→ **Provided data**:
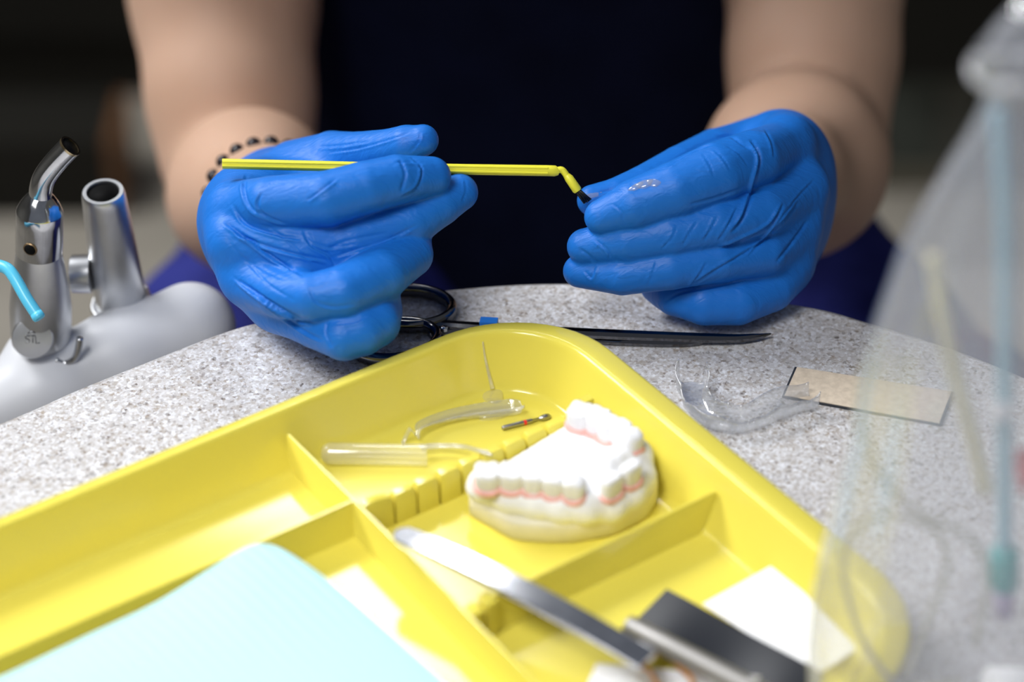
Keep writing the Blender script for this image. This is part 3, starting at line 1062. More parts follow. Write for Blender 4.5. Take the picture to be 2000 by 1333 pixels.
def dense(poly, r=2.2, n=4):
    """polygon with its corners rounded"""
    out = []
    m = len(poly)
    for i in range(m):
        a, b, c = Vector(poly[i - 1]), Vector(poly[i]), Vector(poly[(i + 1) % m])
        ra = min(r, (a - b).length * .45); rc = min(r, (c - b).length * .45)
        p0, p2 = b + (a - b).normalized() * ra, b + (c - b).normalized() * rc
        for k in range(n + 1):
            t = k / n
            out.append(p0 * (1 - t) ** 2 + b * 2 * t * (1 - t) + p2 * t * t)
    return out


pl = dense(base_uv, 3.0)
rings = []
for dd, z in ((0.8, 2.05), (0.0, 2.8), (0.0, 8.6), (0.2, 9.6), (0.9, 10.3), (2.2, 10.6), (6.0, 10.4)):
    rings.append([UV(p[0], p[1], z + (1.6 * max(0, (p[0] - 352) / 55) if z > 8 else 0)) for p in inset(pl, dd)])
MB().loft(rings).build('base', M['cream_stone'], cast, sharp=50)


def poly_sdf(px, py, poly):
    d = None
    n = len(poly)
    s = np.ones(np.broadcast(px, py).shape)
    for i in range(n):
        ax, ay = poly[i]; bx, by = poly[i - 1]
        ex, ey = bx - ax, by - ay
        wx, wy = px - ax, py - ay
        t = np.clip((wx * ex + wy * ey) / (ex * ex + ey * ey), 0, 1)
        q = (wx - ex * t) ** 2 + (wy - ey * t) ** 2
        d = q if d is None else np.minimum(d, q)
        c1, c2, c3 = py >= ay, py < by, ex * wy > ey * wx
        s = np.where((c1 & c2 & c3) | (~c1 & ~c2 & ~c3), -s, s)
    return s * np.sqrt(d)


arch_uv = [(351.0, -517.5), (355.5, -507.5), (360.8, -500.5), (366.3, -494.2), (372.5, -489.5), (381.0, -487.2), (390.0, -488.6), (397.5, -493.0), (401.8, -500.5), (402.0, -508.5), (400.3, -516), (396.6, -524.0)]
UDn, VDn = A(UD), A(VD)


def cast_field(p):
    X, Y, Z = p
    U = (X * UDn[0] + Y * UDn[1]) * 1000
    Vv = (X * VDn[0] + Y * VDn[1]) * 1000
    H = (Z - T) * 1000
    d2 = poly_sdf(U, Vv, [tuple(q) for q in arch_uv])
    top = 17.4 + 0.02 * (U - 376)
    e1, e2 = d2 - 0.0, np.abs(H - 13) - (top - 13)
    fill = np.minimum(np.maximum(e1, e2), 0) + np.sqrt(np.maximum(e1, 0) ** 2 + np.maximum(e2, 0) ** 2) - 1.0
    d = fill
    q = (U, Vv, H)
    for i in range(len(arch_uv) - 1):
        za, zb = [12.0 if 5 <= k <= 7 else 14.2 for k in (i, i + 1)]
        a = (arch_uv[i][0], arch_uv[i][1], za); b = (arch_uv[i + 1][0], arch_uv[i + 1][1], zb)
        d = smin(d, cone(q, a, b, 6.1, 6.1), 2.0)
    for i, (a, b) in enumerate(arch_uv):
        if not 5 <= i <= 7: d = smin(d, cone(q, (a, b, 14), (a, b, 16.5), 6.0, 4.2), 1.2)
    for a, b in (((366, -498, 13), (383, -494.5, 19.0)), ((383, -494.5, 19.0), (394, -499, 19.0))):
        d = smin(d, cone(q, a, b, 3.6, 3.6), 5.0)
    d = d + 0.12 * np.sin(U * 1.7 + H) * np.sin(Vv * 1.3)
    return d / 1000.0


cen = A(UV(376, -505, 15))
D, lo = sample(cast_field, cen - A((.042, .042, .018)), cen + A((.042, .042, .018)), 0.0006)
V, Q = surface_nets(D, lo, 0.0006)
V = relax(V, Q, 2)
obj_np('arch', V, Q, M['plaster'], cast, label='white plaster palate and gum ridge')


def tooth(u, v, zc, wid, dep, hgt, ang, cusps, lean=0.0):
    """rounded crown with cusps; wid runs along the arch, dep across it"""
    ca, sa = math.cos(ang), math.sin(ang)
    n, m = 20, 14
    vs, fs = [], []
    for i in range(m + 1):
        t = i / m
        if t < 0.75:
            q = t / 0.75
            s = 0.80 + 0.20 * math.sin(q * math.pi * 0.55)
            z = -0.5 + q * 0.86
        else:
            q = (t - 0.75) / 0.25
            s = max(0.985 * (1 - q ** 2.2), 0.02)
            z = 0.36 + 0.14 * math.sin(min(q * 2.2, 1) * math.pi / 2)
        for j in range(n):
            th = 2 * math.pi * j / n
            c, d = math.cos(th), math.sin(th)
            e = 0.62
            x = math.copysign(abs(c) ** e, c) * wid / 2 * s
            y = math.copysign(abs(d) ** e, d) * dep / 2 * s
            zz = z * hgt
            if z > 0.1:
                f = (z - 0.1) / 0.4
                if cusps == 4: zz += f * 1.0 * (abs(x) / (wid / 2) * abs(y) / (dep / 2) * 1.6 - 0.45)
                elif cusps == 2: zz += f * 1.0 * (abs(y) / (dep / 2) - 0.45)
                elif cusps == 1: zz += f * 1.3 * (0.4 - abs(x) / (wid / 2))
            y += lean * (zz / hgt)
            vs.append(UV(u + ca * x - sa * y, v + sa * x + ca * y, zc + zz))
    for i in range(m):
        for j in range(n):
            fs.append((i * n + j, i * n + (j + 1) % n, (i + 1) * n + (j + 1) % n, (i + 1) * n + j))
    fs.append(tuple(range(n))[::-1])
    fs.append(tuple(m * n + j for j in range(n)))
    return vs, fs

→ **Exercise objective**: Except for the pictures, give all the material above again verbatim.

→ **The answer**:
Keep writing the Blender script for this image. This is part 3, starting at line 1062. More parts follow. Write for Blender 4.5. Take the picture to be 2000 by 1333 pixels.
def dense(poly, r=2.2, n=4):
    """polygon with its corners rounded"""
    out = []
    m = len(poly)
    for i in range(m):
        a, b, c = Vector(poly[i - 1]), Vector(poly[i]), Vector(poly[(i + 1) % m])
        ra = min(r, (a - b).length * .45); rc = min(r, (c - b).length * .45)
        p0, p2 = b + (a - b).normalized() * ra, b + (c - b).normalized() * rc
        for k in range(n + 1):
            t = k / n
            out.append(p0 * (1 - t) ** 2 + b * 2 * t * (1 - t) + p2 * t * t)
    return out


pl = dense(base_uv, 3.0)
rings = []
for dd, z in ((0.8, 2.05), (0.0, 2.8), (0.0, 8.6), (0.2, 9.6), (0.9, 10.3), (2.2, 10.6), (6.0, 10.4)):
    rings.append([UV(p[0], p[1], z + (1.6 * max(0, (p[0] - 352) / 55) if z > 8 else 0)) for p in inset(pl, dd)])
MB().loft(rings).build('base', M['cream_stone'], cast, sharp=50)


def poly_sdf(px, py, poly):
    d = None
    n = len(poly)
    s = np.ones(np.broadcast(px, py).shape)
    for i in range(n):
        ax, ay = poly[i]; bx, by = poly[i - 1]
        ex, ey = bx - ax, by - ay
        wx, wy = px - ax, py - ay
        t = np.clip((wx * ex + wy * ey) / (ex * ex + ey * ey), 0, 1)
        q = (wx - ex * t) ** 2 + (wy - ey * t) ** 2
        d = q if d is None else np.minimum(d, q)
        c1, c2, c3 = py >= ay, py < by, ex * wy > ey * wx
        s = np.where((c1 & c2 & c3) | (~c1 & ~c2 & ~c3), -s, s)
    return s * np.sqrt(d)


arch_uv = [(351.0, -517.5), (355.5, -507.5), (360.8, -500.5), (366.3, -494.2), (372.5, -489.5), (381.0, -487.2), (390.0, -488.6), (397.5, -493.0), (401.8, -500.5), (402.0, -508.5), (400.3, -516), (396.6, -524.0)]
UDn, VDn = A(UD), A(VD)


def cast_field(p):
    X, Y, Z = p
    U = (X * UDn[0] + Y * UDn[1]) * 1000
    Vv = (X * VDn[0] + Y * VDn[1]) * 1000
    H = (Z - T) * 1000
    d2 = poly_sdf(U, Vv, [tuple(q) for q in arch_uv])
    top = 17.4 + 0.02 * (U - 376)
    e1, e2 = d2 - 0.0, np.abs(H - 13) - (top - 13)
    fill = np.minimum(np.maximum(e1, e2), 0) + np.sqrt(np.maximum(e1, 0) ** 2 + np.maximum(e2, 0) ** 2) - 1.0
    d = fill
    q = (U, Vv, H)
    for i in range(len(arch_uv) - 1):
        za, zb = [12.0 if 5 <= k <= 7 else 14.2 for k in (i, i + 1)]
        a = (arch_uv[i][0], arch_uv[i][1], za); b = (arch_uv[i + 1][0], arch_uv[i + 1][1], zb)
        d = smin(d, cone(q, a, b, 6.1, 6.1), 2.0)
    for i, (a, b) in enumerate(arch_uv):
        if not 5 <= i <= 7: d = smin(d, cone(q, (a, b, 14), (a, b, 16.5), 6.0, 4.2), 1.2)
    for a, b in (((366, -498, 13), (383, -494.5, 19.0)), ((383, -494.5, 19.0), (394, -499, 19.0))):
        d = smin(d, cone(q, a, b, 3.6, 3.6), 5.0)
    d = d + 0.12 * np.sin(U * 1.7 + H) * np.sin(Vv * 1.3)
    return d / 1000.0


cen = A(UV(376, -505, 15))
D, lo = sample(cast_field, cen - A((.042, .042, .018)), cen + A((.042, .042, .018)), 0.0006)
V, Q = surface_nets(D, lo, 0.0006)
V = relax(V, Q, 2)
obj_np('arch', V, Q, M['plaster'], cast, label='white plaster palate and gum ridge')


def tooth(u, v, zc, wid, dep, hgt, ang, cusps, lean=0.0):
    """rounded crown with cusps; wid runs along the arch, dep across it"""
    ca, sa = math.cos(ang), math.sin(ang)
    n, m = 20, 14
    vs, fs = [], []
    for i in range(m + 1):
        t = i / m
        if t < 0.75:
            q = t / 0.75
            s = 0.80 + 0.20 * math.sin(q * math.pi * 0.55)
            z = -0.5 + q * 0.86
        else:
            q = (t - 0.75) / 0.25
            s = max(0.985 * (1 - q ** 2.2), 0.02)
            z = 0.36 + 0.14 * math.sin(min(q * 2.2, 1) * math.pi / 2)
        for j in range(n):
            th = 2 * math.pi * j / n
            c, d = math.cos(th), math.sin(th)
            e = 0.62
            x = math.copysign(abs(c) ** e, c) * wid / 2 * s
            y = math.copysign(abs(d) ** e, d) * dep / 2 * s
            zz = z * hgt
            if z > 0.1:
                f = (z - 0.1) / 0.4
                if cusps == 4: zz += f * 1.0 * (abs(x) / (wid / 2) * abs(y) / (dep / 2) * 1.6 - 0.45)
                elif cusps == 2: zz += f * 1.0 * (abs(y) / (dep / 2) - 0.45)
                elif cusps == 1: zz += f * 1.3 * (0.4 - abs(x) / (wid / 2))
            y += lean * (zz / hgt)
            vs.append(UV(u + ca * x - sa * y, v + sa * x + ca * y, zc + zz))
    for i in range(m):
        for j in range(n):
            fs.append((i * n + j, i * n + (j + 1) % n, (i + 1) * n + (j + 1) % n, (i + 1) * n + j))
    fs.append(tuple(range(n))[::-1])
    fs.append(tuple(m * n + j for j in range(n)))
    return vs, fs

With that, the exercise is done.